* Material for this task *
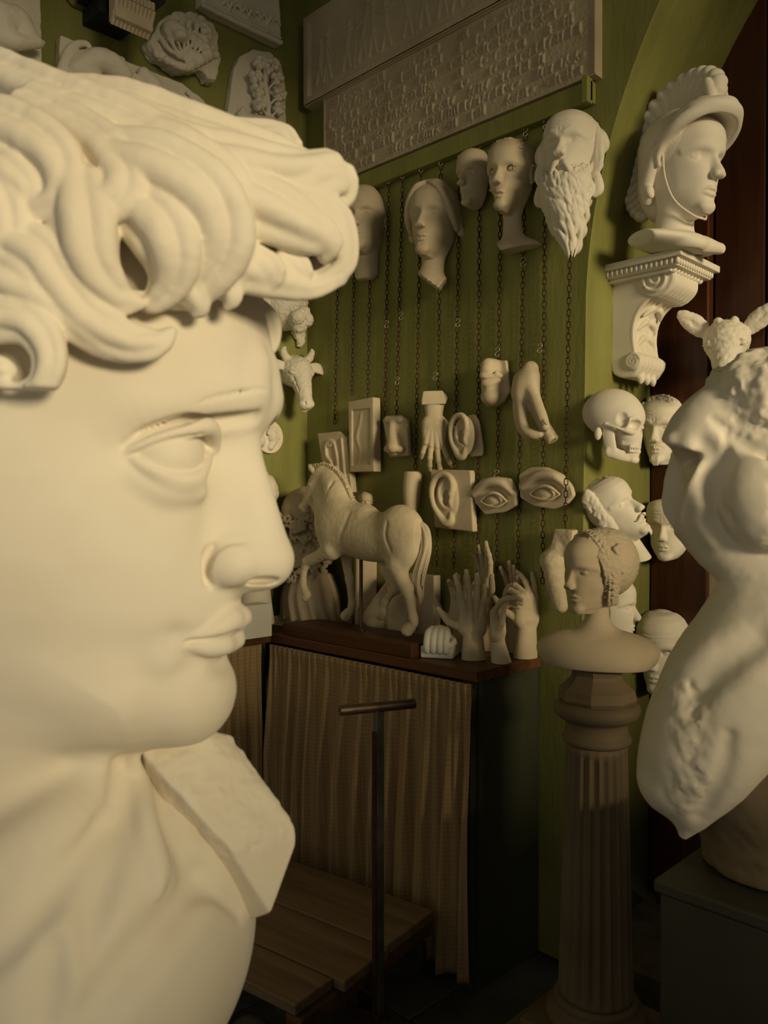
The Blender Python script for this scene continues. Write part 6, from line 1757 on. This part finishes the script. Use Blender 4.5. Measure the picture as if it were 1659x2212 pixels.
* * *
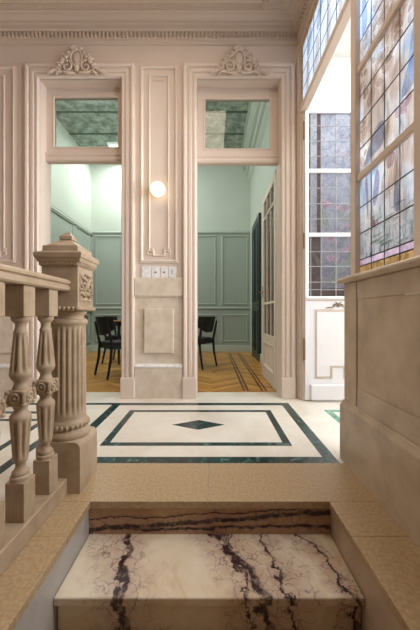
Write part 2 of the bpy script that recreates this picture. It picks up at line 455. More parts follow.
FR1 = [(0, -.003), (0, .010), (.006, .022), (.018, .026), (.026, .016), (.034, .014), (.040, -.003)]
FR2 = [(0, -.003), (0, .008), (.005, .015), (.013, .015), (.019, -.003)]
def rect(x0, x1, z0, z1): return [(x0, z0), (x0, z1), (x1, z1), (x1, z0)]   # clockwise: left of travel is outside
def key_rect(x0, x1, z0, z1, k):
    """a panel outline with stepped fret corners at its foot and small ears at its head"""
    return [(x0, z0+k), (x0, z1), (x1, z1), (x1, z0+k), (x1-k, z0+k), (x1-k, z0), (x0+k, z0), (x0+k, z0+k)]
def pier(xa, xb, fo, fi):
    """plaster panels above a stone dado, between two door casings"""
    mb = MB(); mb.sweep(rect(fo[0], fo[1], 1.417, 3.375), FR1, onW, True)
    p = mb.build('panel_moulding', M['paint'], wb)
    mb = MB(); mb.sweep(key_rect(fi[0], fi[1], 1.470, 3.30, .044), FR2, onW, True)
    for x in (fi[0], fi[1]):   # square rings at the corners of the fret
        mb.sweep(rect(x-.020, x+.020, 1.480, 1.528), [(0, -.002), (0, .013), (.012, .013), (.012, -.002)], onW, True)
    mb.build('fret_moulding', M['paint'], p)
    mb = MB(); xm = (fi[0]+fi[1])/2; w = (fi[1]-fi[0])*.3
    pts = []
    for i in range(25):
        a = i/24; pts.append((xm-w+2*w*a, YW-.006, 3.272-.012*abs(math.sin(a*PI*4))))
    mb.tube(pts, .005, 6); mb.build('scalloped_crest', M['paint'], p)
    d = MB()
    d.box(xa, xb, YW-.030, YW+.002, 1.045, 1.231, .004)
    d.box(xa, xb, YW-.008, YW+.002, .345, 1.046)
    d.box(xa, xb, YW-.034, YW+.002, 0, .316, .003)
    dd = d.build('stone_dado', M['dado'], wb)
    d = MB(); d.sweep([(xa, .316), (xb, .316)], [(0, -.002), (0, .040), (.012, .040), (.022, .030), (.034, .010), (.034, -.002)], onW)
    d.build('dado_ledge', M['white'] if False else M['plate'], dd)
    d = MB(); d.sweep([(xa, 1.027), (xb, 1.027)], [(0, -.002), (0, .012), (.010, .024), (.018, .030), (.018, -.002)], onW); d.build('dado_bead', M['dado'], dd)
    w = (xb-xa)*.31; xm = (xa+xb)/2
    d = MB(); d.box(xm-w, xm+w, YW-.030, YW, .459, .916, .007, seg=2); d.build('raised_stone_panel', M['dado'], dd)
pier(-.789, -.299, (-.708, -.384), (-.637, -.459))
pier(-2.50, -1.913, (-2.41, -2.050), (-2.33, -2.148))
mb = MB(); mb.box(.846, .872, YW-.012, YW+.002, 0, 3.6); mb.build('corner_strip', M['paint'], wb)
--
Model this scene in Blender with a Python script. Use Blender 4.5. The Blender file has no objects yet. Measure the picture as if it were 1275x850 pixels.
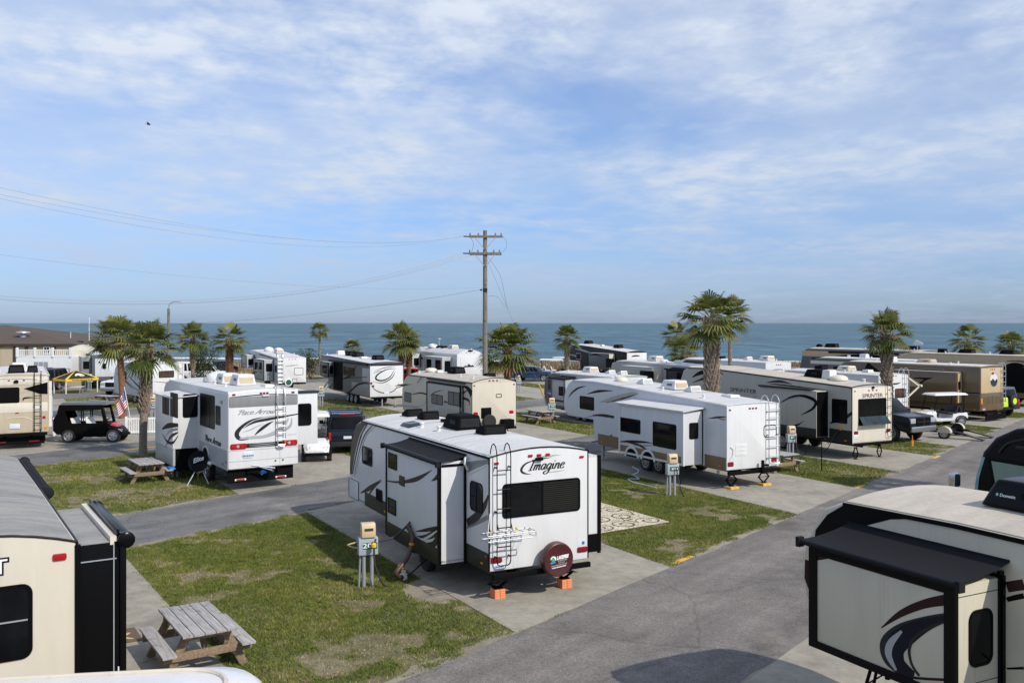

* Instructions for the task *
Gather each line from the listing above that holds "part".

* Completed exercise *
The Blender Python script for this scene continues. Write part 6, from line 1757 on. This part finishes the script. Use Blender 4.5. Measure the picture as if it were 1659x2212 pixels.
Write part 2 of the bpy script that recreates this picture. It picks up at line 455. More parts follow.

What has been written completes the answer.